Nagorny Karabakh, a region mostly inhabited by ethnic Armenians, broke away from Azerbaijan with the help of Armenia in a war that claimed some 30,000 lives between 1991 and 1994.

The tensions between energy-rich Azerbaijan and Moscow-allied Armenia have escalated as ex-Soviet republics are uneasily watching the Kremlin's historic confrontation with the West over Ukraine, where government forces are battling Russian-backed separatists.

A shaky ceasefire has become even more tenuous in recent weeks with a spate of clashes that have left at least 23 dead. 

Even as their leaders were in Sochi, holding separate bilateral talks with Putin on Saturday, clashes continued along the so-called line of contact.

Shooting and shelling overnight killed one Azerbaijani soldier and destroyed two houses in Armenia, according news reports from the region.


- Patience, respect needed: Putin -


Azerbaijan's Aliyev expressed "hope that in the near future through negotiations, peaceful means we will find a resolution in accordance with international principles and further justice." 

Meanwhile Sarkisian said Armenia "believes that in fact the conflict can be resolved, that it needs to be resolved on the basis of compromise, and on the basis of the principles proposed by the OSCE" mediators.

Russia, France and the United States had co-chaired mediation efforts under the aegis of the Organisation for Security and Cooperation in Europe.

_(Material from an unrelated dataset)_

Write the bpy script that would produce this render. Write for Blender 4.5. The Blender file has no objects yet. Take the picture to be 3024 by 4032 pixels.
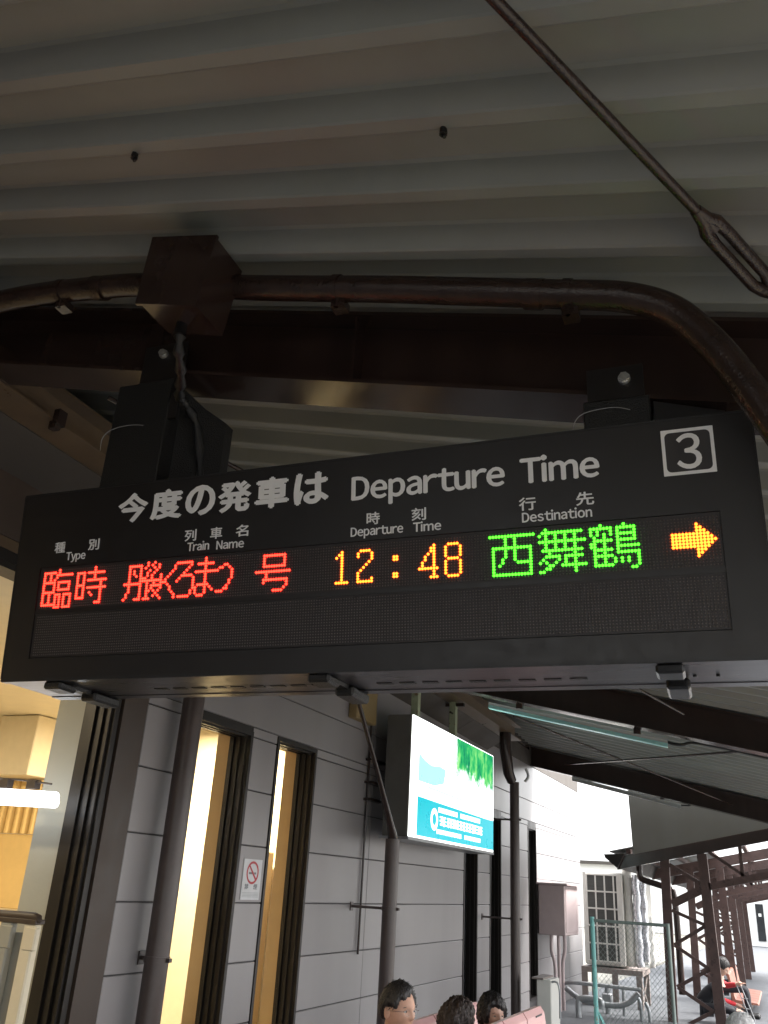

The blueprint for the resolution of the conflict would include a phased return of occupied regions around Nagorny Karabakh to Azerbaijan's control, introduction of peacekeepers and a special transition status for the region, with residents getting a chance to express their will on its ultimate status within Azerbaijan.

While there was little hope of a breakthrough in Sochi, the reaffirmation of the willingness to find a peaceful resolution to the worst post-Soviet conflict was a change from the sabre-rattling that preceded the meeting.

Armenian Defence Minister Seyran Ohanyan said ahead of the summit that expectations of a complete peace or even a return to a full ceasefire were "misplaced".

"Such meetings provide opportunities to start, to continue a dialogue," he said.

"We all know well that dialogue is the only way to resolve questions peacefully."

After a failed attempt earlier this year by French President Francois Hollande to bring together the Armenian and Azeri leaders, Russian analysts saw the Sochi talks as reaffirmation of Russia's predominance in the region.

Putin indicated that Moscow supports international efforts to resolve the crisis, but that he believes Russia has a special role to play as "we have especially close relations and a long history that allows us to frankly exchange views on where we are and what needs to be done to move forward to settle this problem inherited from the past." 

He called on his Armenian and Azerbaijani colleagues to show "patience, wisdom, and respect to one another in order to find a resolution" to the crisis.

Some analysts have suggested Russia may offer sending in peacekeepers as a way to cool tensions and restore the fragile ceasefire.